Neben den „Tiny Houses“ findet man in Pankow auch „Little Homes.“ Sven Lüdecke (r.) hatte die Idee, Obdachlose in den Hütten einzuquartieren.
Neben den „Tiny Houses“ findet man in Pankow auch „Little Homes.“ Sven Lüdecke (r.) hatte die Idee, Obdachlose in den Hütten einzuquartieren. © Thomas Schubert

Neben den „Tiny Houses“ gibt es im Bezirk Pankow auch eine andere Wohnform, die den Trend zum „Downsizing“ aufgreift: Die „Little Homes“ für Obdachlose, bereitgestellt vom gleichnamigen Verein in Köln. Für Verwunderung sorgte in diesem Sommer die Tatsache, dass drei der vier Hütten unter der Autobahnbrücke am S-Bahnhof Pankow-Heinersdorf verschwunden sind. Der Vereinsgründer Sven Lüdecke gibt Entwarnung: „Die ,Little Homes’ in Pankow wurden nicht abgerissen, wie es in Kreuzberg geschah“, teilt er mit. Sie stünden nur einige Meter weiter an der Straße Im feuchten Winkel. Unter der Autobahnbrücke war den Bewohnern das Rumpeln des Verkehrs zu laut.

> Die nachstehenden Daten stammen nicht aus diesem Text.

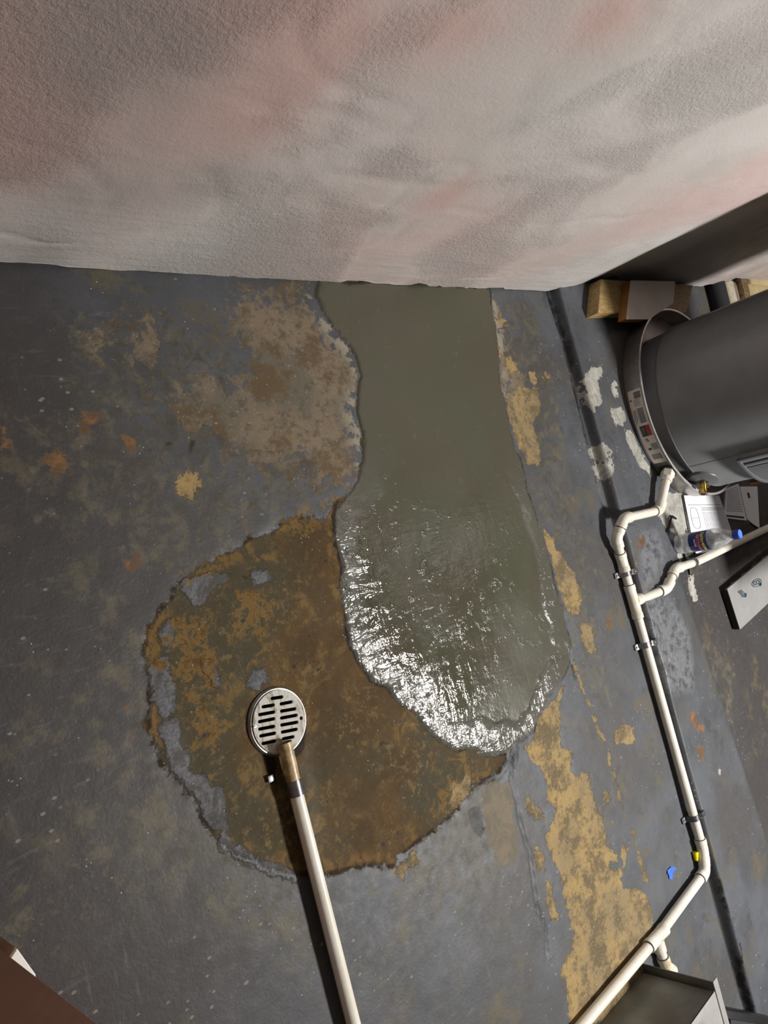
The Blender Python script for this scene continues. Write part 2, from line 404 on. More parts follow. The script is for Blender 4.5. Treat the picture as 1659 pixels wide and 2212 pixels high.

Daran zeigt sich: Sowohl „Tiny Houses“ als auch „Little Homes“ haben etwas gemein: Ihr Standort ist nicht zementiert. Wenn die Duldung der Wohnprojekte vorübergeht oder sich die Vorlieben ändern, lassen sich die Häuser problemlos wegfahren und dort aufstellen, wo man ein solches Experiment akzeptiert.